**What the task requires**
Leaving out every picture, quote the data below exactly as it appears.

******

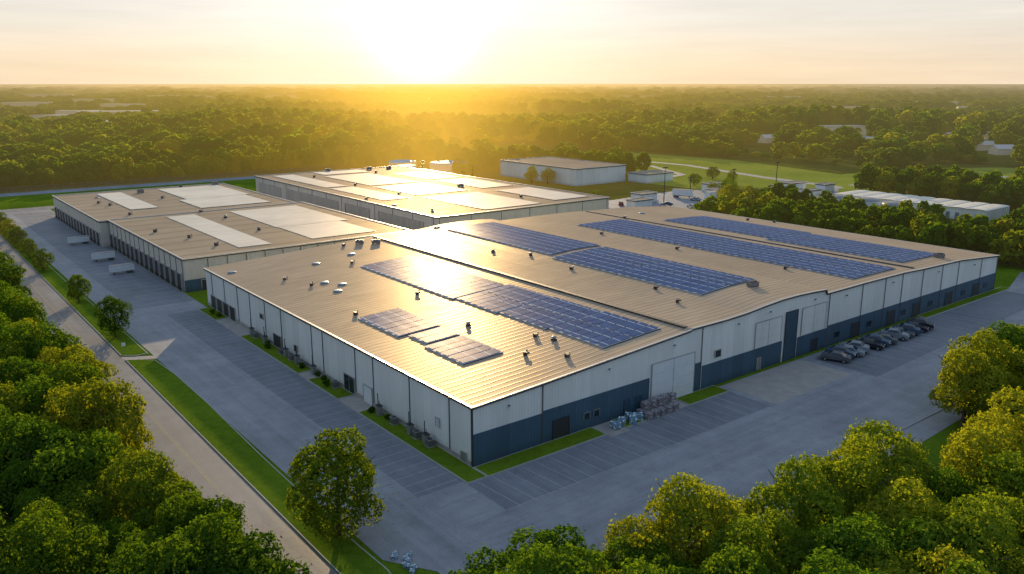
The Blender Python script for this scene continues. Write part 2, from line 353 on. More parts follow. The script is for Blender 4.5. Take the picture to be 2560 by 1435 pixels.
for i,x in enumerate((87,93,99,107,113,118,125,133,141,147,153)): door(W,x,x+(3 if i%2 else 1.6),0,.1 if i%2 else 1.4,3.2 if i%2 else 2.5,m_dark if i%2 else m_glass,win=not i%2,name='dock_door' if i%2 else 'window',frame=m_navy)
for y0,y1,z0,z1,mt,nm in ((33.5,37,.1,2.9,m_glass,'window'),(27.5,30.2,.05,2.9,m_white,'door'),(63.5,67,.1,2.6,m_dark,'door'),(72,73.4,4.2,5.2,m_dark,'wall_vent'),(1.5,2.6,.2,1.5,m_metal,'hatch'),(88,91,.05,3.0,m_dark,'dock_door'),(92,95,.05,3.0,m_dark,'dock_door'),(96,99,.05,3.0,m_dark,'dock_door'),(100,103,.05,3.0,m_dark,'dock_door'),(8,8.8,3,4.3,m_white,'window'),(56,57.2,1.5,2.7,m_glass,'window')):
    door(W,y0,y1,0,z0,z1,mt,axis='y',win=nm=='window',name=nm,leaves=2 if nm=='window' else 1)
b=MB(); b.box(-.15,.15,-.35,0,-.08,.08,0); b.box(-.2,.2,-.5,-.35,-.12,.1,1); lampm=b.mesh('wall_lamp',[m_dark,m_white])
for x in (6,25,39.5,56,65,79,90,108,128,146): O('wall_lamp',lampm,W,(x,-.1,roofz(x)-1.6))
util=MB(); util.box(-.5,.5,-.35,.35,0,1.5,0); util.box(-.55,.55,-.4,.4,1.5,1.58,1); util.cyl((.3,0,1.5),(.3,0,3.4),.07,.07,8,1); util.cyl((-.25,.1,1.5),(-.25,.1,2.4),.05,.05,8,1); util.box(-.3,.3,-.38,-.35,.4,1.2,1)
ume=util.mesh('utility_cabinet',[m_metal,m_dark])
ac=MB(); ac.box(-.55,.55,-.45,.45,.08,1.1,0); ac.cyl((0,0,1.1),(0,0,1.16),.38,.38,16,1); ac.box(-.6,.6,-.5,.5,0,.08,2)
for i in range(7): ac.box(-.56,.56,-.47,.47,.2+i*.12,.24+i*.12,1)
ame=ac.mesh('air_conditioner',[m_metal,m_dark,m_conc])
for i,y in enumerate((10,12.5,14.3,19,23.5,38.5,47,52,54,56.5,59,61,69,74,76,9)):
    me=(ume,ame)[i%2]; O('utility_cabinet' if i%2==0 else 'air_conditioner',me,None,(-1.1,y,.14),math.pi/2,label='grey utility cabinet with pipes beside the long wall' if i%2==0 else 'grey outdoor air conditioner unit beside the long wall',cat='utility cabinet' if i%2==0 else 'air conditioner',group='service equipment along the wall')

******

**Answer for this exercise**
The Blender Python script for this scene continues. Write part 2, from line 353 on. More parts follow. The script is for Blender 4.5. Take the picture to be 2560 by 1435 pixels.
for i,x in enumerate((87,93,99,107,113,118,125,133,141,147,153)): door(W,x,x+(3 if i%2 else 1.6),0,.1 if i%2 else 1.4,3.2 if i%2 else 2.5,m_dark if i%2 else m_glass,win=not i%2,name='dock_door' if i%2 else 'window',frame=m_navy)
for y0,y1,z0,z1,mt,nm in ((33.5,37,.1,2.9,m_glass,'window'),(27.5,30.2,.05,2.9,m_white,'door'),(63.5,67,.1,2.6,m_dark,'door'),(72,73.4,4.2,5.2,m_dark,'wall_vent'),(1.5,2.6,.2,1.5,m_metal,'hatch'),(88,91,.05,3.0,m_dark,'dock_door'),(92,95,.05,3.0,m_dark,'dock_door'),(96,99,.05,3.0,m_dark,'dock_door'),(100,103,.05,3.0,m_dark,'dock_door'),(8,8.8,3,4.3,m_white,'window'),(56,57.2,1.5,2.7,m_glass,'window')):
    door(W,y0,y1,0,z0,z1,mt,axis='y',win=nm=='window',name=nm,leaves=2 if nm=='window' else 1)
b=MB(); b.box(-.15,.15,-.35,0,-.08,.08,0); b.box(-.2,.2,-.5,-.35,-.12,.1,1); lampm=b.mesh('wall_lamp',[m_dark,m_white])
for x in (6,25,39.5,56,65,79,90,108,128,146): O('wall_lamp',lampm,W,(x,-.1,roofz(x)-1.6))
util=MB(); util.box(-.5,.5,-.35,.35,0,1.5,0); util.box(-.55,.55,-.4,.4,1.5,1.58,1); util.cyl((.3,0,1.5),(.3,0,3.4),.07,.07,8,1); util.cyl((-.25,.1,1.5),(-.25,.1,2.4),.05,.05,8,1); util.box(-.3,.3,-.38,-.35,.4,1.2,1)
ume=util.mesh('utility_cabinet',[m_metal,m_dark])
ac=MB(); ac.box(-.55,.55,-.45,.45,.08,1.1,0); ac.cyl((0,0,1.1),(0,0,1.16),.38,.38,16,1); ac.box(-.6,.6,-.5,.5,0,.08,2)
for i in range(7): ac.box(-.56,.56,-.47,.47,.2+i*.12,.24+i*.12,1)
ame=ac.mesh('air_conditioner',[m_metal,m_dark,m_conc])
for i,y in enumerate((10,12.5,14.3,19,23.5,38.5,47,52,54,56.5,59,61,69,74,76,9)):
    me=(ume,ame)[i%2]; O('utility_cabinet' if i%2==0 else 'air_conditioner',me,None,(-1.1,y,.14),math.pi/2,label='grey utility cabinet with pipes beside the long wall' if i%2==0 else 'grey outdoor air conditioner unit beside the long wall',cat='utility cabinet' if i%2==0 else 'air conditioner',group='service equipment along the wall')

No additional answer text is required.